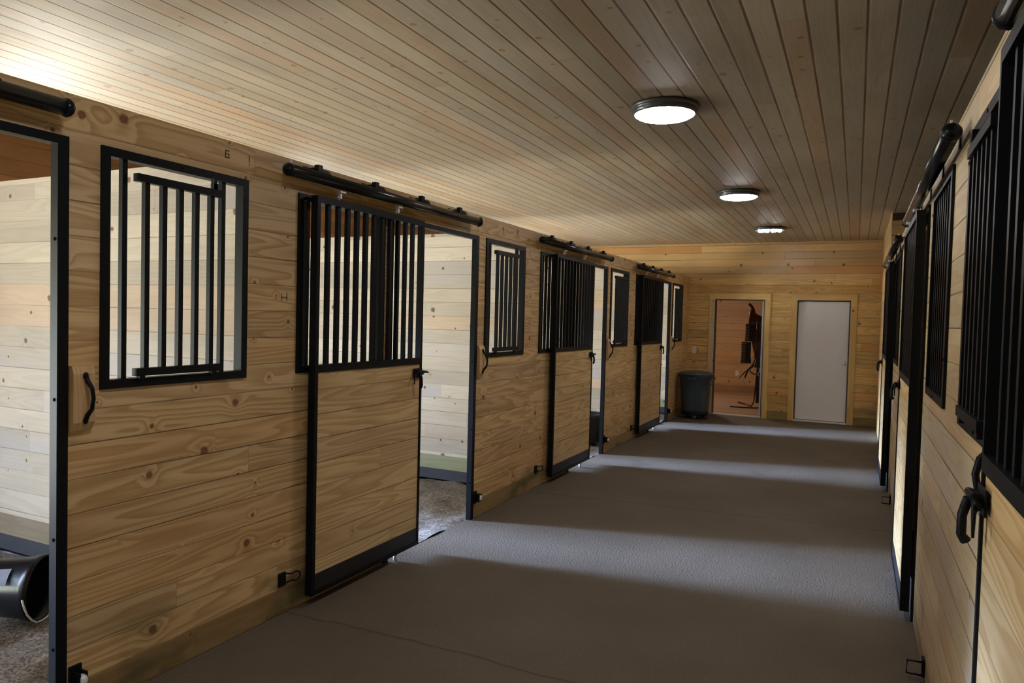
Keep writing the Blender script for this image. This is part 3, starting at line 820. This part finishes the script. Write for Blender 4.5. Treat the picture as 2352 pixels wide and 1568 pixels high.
# ------------------------------------------------------------------ daylight
w = bpy.data.worlds.new('daylight'); S.world = w; w.use_nodes = True
nt = w.node_tree; nt.nodes.clear(); q = NT(nt)
out = q.n('ShaderNodeOutputWorld'); bg = q.n('ShaderNodeBackground')
tc = q.n('ShaderNodeTexCoord'); z = q.sep(tc.outputs['Generated'])[2]
col = q.ramp(q.m('ADD', q.m('MULTIPLY', z, .5), .5), [(.0, (1.15,1.15,1.02,1)), (.46, (1.35,1.36,1.22,1)), (.49, (.8,.86,.66,1)), (.505, (.22,.28,.18,1)), (.535, (.26,.33,.22,1)), (.56, (.84,1.06,1.42,1)), (.8, (.9,1.15,1.65,1)), (1., (.6,.8,1.3,1))])
q.put(bg.inputs[0], col); bg.inputs[1].default_value = SKY
nt.links.new(bg.outputs[0], out.inputs[0])
for (a, b_, z0, z1) in doors_out:
    L = bpy.data.lights.new('window_portal', 'AREA'); L.shape = 'RECTANGLE'; L.size = 2.1; L.size_y = b_ - a
    L.cycles.is_portal = True
    o = bpy.data.objects.new('window_portal', L); COL.objects.link(o)
    o.location = (-6.46, (a + b_) / 2, (z0 + z1) / 2)
    o.rotation_euler = Vector((1, 0, 0)).to_track_quat('-Z', 'Y').to_euler()
    L.size, L.size_y = b_ - a, z1 - z0

sl = bpy.data.lights.new('hazy_sun', 'SUN'); sl.energy = 24.; sl.color = (.52, .73, 1.25); sl.angle = math.radians(12)
so = bpy.data.objects.new('hazy_sun', sl); COL.objects.link(so); so.location = (-12, 2, 5)
so.rotation_euler = Vector((1, .21, -.25)).to_track_quat('-Z', 'Y').to_euler()

# ------------------------------------------------------------------ camera
cam = bpy.data.cameras.new('camera'); co = bpy.data.objects.new('camera', cam); COL.objects.link(co)
R = [[0.9009961, 0.43307392, 0.02555393], [0.03726058, -0.01856463, -0.99913313], [-0.4322241, 0.90116721, -0.03286324]]
m = Matrix(((R[0][0], -R[1][0], -R[2][0], 0), (R[0][1], -R[1][1], -R[2][1], 0), (R[0][2], -R[1][2], -R[2][2], 1.6), (0, 0, 0, 1)))
co.matrix_world = m
cam.sensor_width = 36; cam.lens = 1643.14 / 2352 * 36; cam.clip_start = .02
S.camera = co
S.view_settings.view_transform = 'Standard'; S.view_settings.look = 'None'; S.view_settings.gamma = 1
S.view_settings.exposure = 0.; S.view_settings.use_curve_mapping = False
S.cycles.max_bounces = 7; S.cycles.diffuse_bounces = 4; S.cycles.glossy_bounces = 3; S.cycles.use_adaptive_sampling = True; S.cycles.adaptive_threshold = .04; S.cycles.caustics_reflective = False; S.cycles.caustics_refractive = False; S.cycles.sample_clamp_indirect = 4.
S.cycles.use_denoising = True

☆ ☆ ☆

◆ **STATED PROBLEM**:
Give the material again exactly as it is, but keep the pictures out.

◆ **RESPONSE**:
Keep writing the Blender script for this image. This is part 3, starting at line 820. This part finishes the script. Write for Blender 4.5. Treat the picture as 2352 pixels wide and 1568 pixels high.
# ------------------------------------------------------------------ daylight
w = bpy.data.worlds.new('daylight'); S.world = w; w.use_nodes = True
nt = w.node_tree; nt.nodes.clear(); q = NT(nt)
out = q.n('ShaderNodeOutputWorld'); bg = q.n('ShaderNodeBackground')
tc = q.n('ShaderNodeTexCoord'); z = q.sep(tc.outputs['Generated'])[2]
col = q.ramp(q.m('ADD', q.m('MULTIPLY', z, .5), .5), [(.0, (1.15,1.15,1.02,1)), (.46, (1.35,1.36,1.22,1)), (.49, (.8,.86,.66,1)), (.505, (.22,.28,.18,1)), (.535, (.26,.33,.22,1)), (.56, (.84,1.06,1.42,1)), (.8, (.9,1.15,1.65,1)), (1., (.6,.8,1.3,1))])
q.put(bg.inputs[0], col); bg.inputs[1].default_value = SKY
nt.links.new(bg.outputs[0], out.inputs[0])
for (a, b_, z0, z1) in doors_out:
    L = bpy.data.lights.new('window_portal', 'AREA'); L.shape = 'RECTANGLE'; L.size = 2.1; L.size_y = b_ - a
    L.cycles.is_portal = True
    o = bpy.data.objects.new('window_portal', L); COL.objects.link(o)
    o.location = (-6.46, (a + b_) / 2, (z0 + z1) / 2)
    o.rotation_euler = Vector((1, 0, 0)).to_track_quat('-Z', 'Y').to_euler()
    L.size, L.size_y = b_ - a, z1 - z0

sl = bpy.data.lights.new('hazy_sun', 'SUN'); sl.energy = 24.; sl.color = (.52, .73, 1.25); sl.angle = math.radians(12)
so = bpy.data.objects.new('hazy_sun', sl); COL.objects.link(so); so.location = (-12, 2, 5)
so.rotation_euler = Vector((1, .21, -.25)).to_track_quat('-Z', 'Y').to_euler()

# ------------------------------------------------------------------ camera
cam = bpy.data.cameras.new('camera'); co = bpy.data.objects.new('camera', cam); COL.objects.link(co)
R = [[0.9009961, 0.43307392, 0.02555393], [0.03726058, -0.01856463, -0.99913313], [-0.4322241, 0.90116721, -0.03286324]]
m = Matrix(((R[0][0], -R[1][0], -R[2][0], 0), (R[0][1], -R[1][1], -R[2][1], 0), (R[0][2], -R[1][2], -R[2][2], 1.6), (0, 0, 0, 1)))
co.matrix_world = m
cam.sensor_width = 36; cam.lens = 1643.14 / 2352 * 36; cam.clip_start = .02
S.camera = co
S.view_settings.view_transform = 'Standard'; S.view_settings.look = 'None'; S.view_settings.gamma = 1
S.view_settings.exposure = 0.; S.view_settings.use_curve_mapping = False
S.cycles.max_bounces = 7; S.cycles.diffuse_bounces = 4; S.cycles.glossy_bounces = 3; S.cycles.use_adaptive_sampling = True; S.cycles.adaptive_threshold = .04; S.cycles.caustics_reflective = False; S.cycles.caustics_refractive = False; S.cycles.sample_clamp_indirect = 4.
S.cycles.use_denoising = True